YOUR GOAL: Output every line exactly as written. Leave out pictures.

GIVEN DATA:
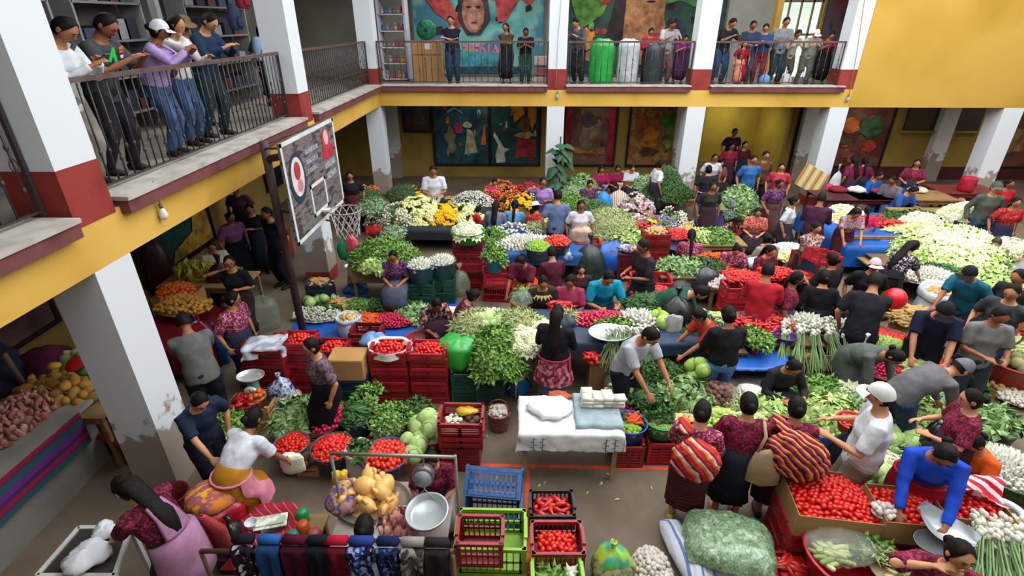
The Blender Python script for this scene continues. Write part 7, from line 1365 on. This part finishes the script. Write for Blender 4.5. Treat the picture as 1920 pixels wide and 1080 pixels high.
for i,(px,c0,nm,mt) in enumerate(TXc):
    x=at(px,1030,1.12).x; m=MB(); w=.165+.012*(i%3)
    def fn(u,v,w=w,i=i):
        s=(v-.5)*2; L=.62 if s<0 else .5; r_=.035+.008*(i%2)
        if abs(s)<.18: a_=s/.18*PI/2; y=math.sin(a_)*r_; z=math.cos(a_)*r_
        else: y=math.copysign(r_+.015*math.sin(u*9+i),s); z=-(abs(s)-.18)/.82*L
        return V(((u-.5)*w*(1+.12*min(0,z))+.006*math.sin(z*16+i),y+.012*math.sin(u*16+i)*(1 if s<0 else 0)*min(1,abs(z)*4),z))
    m.grid(fn,16,40); me=m.mesh('draped_textile',[mt],True); link('draped_textile',me,loc=(x,a.y,1.125),label=nm+' draped over the textile rack',cat='cloth')
    m=MB(); m.sweep([V((-w*.46,0,0)),V((w*.46,0,0))],.04,10,(0,0,1)); me=m.mesh('rolled_cloth',[plain(c0,.8,.1,.15,8)],True); rumple(me,.006,30,i); link('rolled_cloth',me,loc=(x,a.y+.05,1.19),label='small folded cloth lying above the '+nm,cat='cloth')
# red bag and yellow bundle, basket with newspaper, cans
c=at(397,925,.72); basket((c.x,c.y,0),.24,.3,'dark basket under the red plastic, left foreground'); bag((c.x,c.y-.04,.14),.27,.24,.52,plain('#9a1420',.3,.5,.2,8,bump=.4),'red plastic sack under the yellow cloth bundle',knot=False,seed=101); m=MB(); m.lathe([(.001,-.02),(.2,0),(.25,.05),(.22,.12),(.12,.17),(.001,.18)],30,(0,0,0),.05,False,False,(1,.9)); me=m.mesh('cloth_bundle',[mixed(['#c98a2c','#d8a83c','#a84c3c','#8a5a70','#c9752c'],scale=6,kind='noise',detail=3,rough=.8,stretch=(1,2.4,1))],True); rumple(me,.022,14,2); link('cloth_bundle',me,loc=(c.x,c.y,.62),rz=.5,label='round yellow and orange woven cloth bundle on the red sack',cat='bundle')
c=at(505,960,.6); basket((c.x,c.y,0),.26,.42,'wide basket lined with red cloth, left foreground',('#4a2a24','#7a3a30','#5a3428')); m=MB(); m.lathe([(.12,.42),(.2,.46),(.28,.46),(.29,.4),(.28,.3),(.26,.24)],30,(0,0,0),.1,False,False,(1.1,.92)); me=m.mesh('lining_cloth',[woven('#a81c30','#8e1f2c','#5a3a34','#c04a4c','#7a2432',s=6,k='wd',d=1)],True); rumple(me,.02,12,3); link('lining_cloth',me,loc=(c.x,c.y,0),label='red striped cloth folded over the wide basket rim',cat='cloth'); tub((c.x,c.y,.34),.2,.06,'#3a2c28','dark food tray inside the wide basket',.9,'tray')
o=part('newspaper',B(((0,0,0),(.3,.14,.012)),((0,.01,.012),(.27,.1,.01))),mixed(['#c8c8bc','#d4d4c8','#9aa890'],scale=14,kind='noise'),None,label='folded newspaper lying across the wide basket',cat='newspaper',loc=(c.x-.0,c.y-.02,.49)); o.rotation_euler=(.15,0,.25); tub((c.x-.17,c.y-.06,.47),.055,.05,'#c4ccd4','white cup beside the newspaper',.8,'cup')
for i,(px,py,cl,lb) in enumerate([(566,962,'#1f8a4c','green topped can right of the wide basket'),(568,985,'#c0561c','orange tin below the green topped can'),(548,1004,'#2c7a5c','green plastic pot at the foot of the wide basket'),(590,1000,'#b05a5c','pink jar beside the green plastic pot')]):
    c=at(px,py,.5); m=MB(); m.lathe([(.055,0),(.06,.02),(.06,.12),(.05,.13),(.05,.15),(.001,.15)],18); part('jar',m,plain(cl,.4,.4,.1,8),None,True,label=lb,cat='jar',loc=(c.x,c.y,.38))
c=at(570,990,.38); table((c.x+.02,c.y),.34,.34,.38,'small low table of jars beside the wide basket')
c=at(432,990,.5); bag((c.x,c.y,.2),.12,.1,.34,plain('#1a2420',.25,.6,.2,8,bump=.4),'black plastic bag between the red sack and the basket',seed=103); part('wooden_box',B(((0,0,.1),(.3,.26,.2))),plain('#3a2c24'),None,label='low dark box under the black plastic bag',cat='box',loc=(c.x,c.y,0))
q=at(420,1060,.9); m=MB(); m.poly([(0,0,0),(.12,0,.0),(.12,0,.14)],(0,1,0),.01); part('red_pennant',m,plain('#b01a24'),None,label='red plastic corner at the bottom edge beside the dotted cloth',cat='plastic',loc=(q.x-.05,q.y,q.z-.06))
# near table of the lavender apron woman
a=at(150,1000,.78); e=empty('glass_table',(0,0,0),'white framed table with glass at the bottom left corner','table'); p0=at(70,1080,.78);p1=at(148,990,.78);p2=at(245,990,.78);p3=at(215,1080,.78)
m=MB()
for u,v in ((p0,p1),(p1,p2),(p2,p3),(p3,p0)): m.beam(u,v,.035,.03)
part('frame',m,plain('#b8b8b4',.4,.4,.06),e); m=MB(); m.poly([p0,p1,p2,p3],(0,0,-1),.008); part('glass_top',m,plain('#3a3632',.1,.6,.1,3),e)
for u in (p0,p1,p2,p3): m=MB(); m.beam((u.x,u.y,0),(u.x,u.y,.78),.035); part('leg',m,plain('#b8b8b4',.4,.4,.06),e)
c=at(165,1045,.82); bag((c.x,c.y,.79),.16,.16,.12,plain('#d0d4d8',.5,.4,.05,7,bump=.4),'white plastic bag lying on the glass table',knot=False,seed=104); c=at(200,1000,.82); bag((c.x-.02,c.y,.79),.1,.1,.1,plain('#cdd2d6',.5,.4,.05,7,bump=.3),'second white plastic bag behind the first on the glass table',knot=False,seed=105)
c=at(318,925,.4); basket((c.x,c.y,.0),.17,.38,'red basket with thin hoop handle behind the lavender apron woman',('#6a1c24','#8a2c30','#4a161c')); tub((at(300,1000,.4).x,at(300,1000,.4).y,0),.16,.4,'#9a4a28','orange tub hidden behind the leaning woman',.85) if False else None
# ---------- meat counter and fruit under the left arcade
e=empty('stone_counter',(0,0,0),'grey concrete counter under the left arcade','counter'); part('counter_body',B(BX(-7.1,-5.05,1.0,4.75,0,.82)),plain('#7d7a74',.8,.2,.1,2),e); part('counter_top',B(BX(-7.1,-5.0,.95,4.8,.82,.87)),plain('#8e8c86',.6,.3,.1,3),e)
c=at(60,770,.9); pile('meat_cut',(c.x-.1,c.y-.1,.88),.34,.8,.12,'on the stone counter under the arcade'); 
m=MB(); m.grid(lambda u,v:V((.03+.01*math.sin(u*9),(u-.5)*1.9,-.42*v)),20,8); part('striped_cloth',m,woven('#3a2a5a','#6a2a6a','#4a3a7a','#1d5a48','#5a2a5a','#8a2434',s=1.15,k='wz',d=0),None,True,label='purple, green and red striped cloth hanging down the counter front',cat='cloth',loc=(-5.0,3.6,.885))
c=at(175,800,.62); crate((c.x-.0,c.y+.12,.2),CRED3,'dark red crate tilted on its side beside the near pillar',(.56,.4,.3),0,'slits',R=Matrix.Rotation(-.35,3,'Z')@Matrix.Rotation(-1.1,3,'X')); stackp=None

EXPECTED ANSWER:
The Blender Python script for this scene continues. Write part 7, from line 1365 on. This part finishes the script. Write for Blender 4.5. Treat the picture as 1920 pixels wide and 1080 pixels high.
for i,(px,c0,nm,mt) in enumerate(TXc):
    x=at(px,1030,1.12).x; m=MB(); w=.165+.012*(i%3)
    def fn(u,v,w=w,i=i):
        s=(v-.5)*2; L=.62 if s<0 else .5; r_=.035+.008*(i%2)
        if abs(s)<.18: a_=s/.18*PI/2; y=math.sin(a_)*r_; z=math.cos(a_)*r_
        else: y=math.copysign(r_+.015*math.sin(u*9+i),s); z=-(abs(s)-.18)/.82*L
        return V(((u-.5)*w*(1+.12*min(0,z))+.006*math.sin(z*16+i),y+.012*math.sin(u*16+i)*(1 if s<0 else 0)*min(1,abs(z)*4),z))
    m.grid(fn,16,40); me=m.mesh('draped_textile',[mt],True); link('draped_textile',me,loc=(x,a.y,1.125),label=nm+' draped over the textile rack',cat='cloth')
    m=MB(); m.sweep([V((-w*.46,0,0)),V((w*.46,0,0))],.04,10,(0,0,1)); me=m.mesh('rolled_cloth',[plain(c0,.8,.1,.15,8)],True); rumple(me,.006,30,i); link('rolled_cloth',me,loc=(x,a.y+.05,1.19),label='small folded cloth lying above the '+nm,cat='cloth')
# red bag and yellow bundle, basket with newspaper, cans
c=at(397,925,.72); basket((c.x,c.y,0),.24,.3,'dark basket under the red plastic, left foreground'); bag((c.x,c.y-.04,.14),.27,.24,.52,plain('#9a1420',.3,.5,.2,8,bump=.4),'red plastic sack under the yellow cloth bundle',knot=False,seed=101); m=MB(); m.lathe([(.001,-.02),(.2,0),(.25,.05),(.22,.12),(.12,.17),(.001,.18)],30,(0,0,0),.05,False,False,(1,.9)); me=m.mesh('cloth_bundle',[mixed(['#c98a2c','#d8a83c','#a84c3c','#8a5a70','#c9752c'],scale=6,kind='noise',detail=3,rough=.8,stretch=(1,2.4,1))],True); rumple(me,.022,14,2); link('cloth_bundle',me,loc=(c.x,c.y,.62),rz=.5,label='round yellow and orange woven cloth bundle on the red sack',cat='bundle')
c=at(505,960,.6); basket((c.x,c.y,0),.26,.42,'wide basket lined with red cloth, left foreground',('#4a2a24','#7a3a30','#5a3428')); m=MB(); m.lathe([(.12,.42),(.2,.46),(.28,.46),(.29,.4),(.28,.3),(.26,.24)],30,(0,0,0),.1,False,False,(1.1,.92)); me=m.mesh('lining_cloth',[woven('#a81c30','#8e1f2c','#5a3a34','#c04a4c','#7a2432',s=6,k='wd',d=1)],True); rumple(me,.02,12,3); link('lining_cloth',me,loc=(c.x,c.y,0),label='red striped cloth folded over the wide basket rim',cat='cloth'); tub((c.x,c.y,.34),.2,.06,'#3a2c28','dark food tray inside the wide basket',.9,'tray')
o=part('newspaper',B(((0,0,0),(.3,.14,.012)),((0,.01,.012),(.27,.1,.01))),mixed(['#c8c8bc','#d4d4c8','#9aa890'],scale=14,kind='noise'),None,label='folded newspaper lying across the wide basket',cat='newspaper',loc=(c.x-.0,c.y-.02,.49)); o.rotation_euler=(.15,0,.25); tub((c.x-.17,c.y-.06,.47),.055,.05,'#c4ccd4','white cup beside the newspaper',.8,'cup')
for i,(px,py,cl,lb) in enumerate([(566,962,'#1f8a4c','green topped can right of the wide basket'),(568,985,'#c0561c','orange tin below the green topped can'),(548,1004,'#2c7a5c','green plastic pot at the foot of the wide basket'),(590,1000,'#b05a5c','pink jar beside the green plastic pot')]):
    c=at(px,py,.5); m=MB(); m.lathe([(.055,0),(.06,.02),(.06,.12),(.05,.13),(.05,.15),(.001,.15)],18); part('jar',m,plain(cl,.4,.4,.1,8),None,True,label=lb,cat='jar',loc=(c.x,c.y,.38))
c=at(570,990,.38); table((c.x+.02,c.y),.34,.34,.38,'small low table of jars beside the wide basket')
c=at(432,990,.5); bag((c.x,c.y,.2),.12,.1,.34,plain('#1a2420',.25,.6,.2,8,bump=.4),'black plastic bag between the red sack and the basket',seed=103); part('wooden_box',B(((0,0,.1),(.3,.26,.2))),plain('#3a2c24'),None,label='low dark box under the black plastic bag',cat='box',loc=(c.x,c.y,0))
q=at(420,1060,.9); m=MB(); m.poly([(0,0,0),(.12,0,.0),(.12,0,.14)],(0,1,0),.01); part('red_pennant',m,plain('#b01a24'),None,label='red plastic corner at the bottom edge beside the dotted cloth',cat='plastic',loc=(q.x-.05,q.y,q.z-.06))
# near table of the lavender apron woman
a=at(150,1000,.78); e=empty('glass_table',(0,0,0),'white framed table with glass at the bottom left corner','table'); p0=at(70,1080,.78);p1=at(148,990,.78);p2=at(245,990,.78);p3=at(215,1080,.78)
m=MB()
for u,v in ((p0,p1),(p1,p2),(p2,p3),(p3,p0)): m.beam(u,v,.035,.03)
part('frame',m,plain('#b8b8b4',.4,.4,.06),e); m=MB(); m.poly([p0,p1,p2,p3],(0,0,-1),.008); part('glass_top',m,plain('#3a3632',.1,.6,.1,3),e)
for u in (p0,p1,p2,p3): m=MB(); m.beam((u.x,u.y,0),(u.x,u.y,.78),.035); part('leg',m,plain('#b8b8b4',.4,.4,.06),e)
c=at(165,1045,.82); bag((c.x,c.y,.79),.16,.16,.12,plain('#d0d4d8',.5,.4,.05,7,bump=.4),'white plastic bag lying on the glass table',knot=False,seed=104); c=at(200,1000,.82); bag((c.x-.02,c.y,.79),.1,.1,.1,plain('#cdd2d6',.5,.4,.05,7,bump=.3),'second white plastic bag behind the first on the glass table',knot=False,seed=105)
c=at(318,925,.4); basket((c.x,c.y,.0),.17,.38,'red basket with thin hoop handle behind the lavender apron woman',('#6a1c24','#8a2c30','#4a161c')); tub((at(300,1000,.4).x,at(300,1000,.4).y,0),.16,.4,'#9a4a28','orange tub hidden behind the leaning woman',.85) if False else None
# ---------- meat counter and fruit under the left arcade
e=empty('stone_counter',(0,0,0),'grey concrete counter under the left arcade','counter'); part('counter_body',B(BX(-7.1,-5.05,1.0,4.75,0,.82)),plain('#7d7a74',.8,.2,.1,2),e); part('counter_top',B(BX(-7.1,-5.0,.95,4.8,.82,.87)),plain('#8e8c86',.6,.3,.1,3),e)
c=at(60,770,.9); pile('meat_cut',(c.x-.1,c.y-.1,.88),.34,.8,.12,'on the stone counter under the arcade'); 
m=MB(); m.grid(lambda u,v:V((.03+.01*math.sin(u*9),(u-.5)*1.9,-.42*v)),20,8); part('striped_cloth',m,woven('#3a2a5a','#6a2a6a','#4a3a7a','#1d5a48','#5a2a5a','#8a2434',s=1.15,k='wz',d=0),None,True,label='purple, green and red striped cloth hanging down the counter front',cat='cloth',loc=(-5.0,3.6,.885))
c=at(175,800,.62); crate((c.x-.0,c.y+.12,.2),CRED3,'dark red crate tilted on its side beside the near pillar',(.56,.4,.3),0,'slits',R=Matrix.Rotation(-.35,3,'Z')@Matrix.Rotation(-1.1,3,'X')); stackp=None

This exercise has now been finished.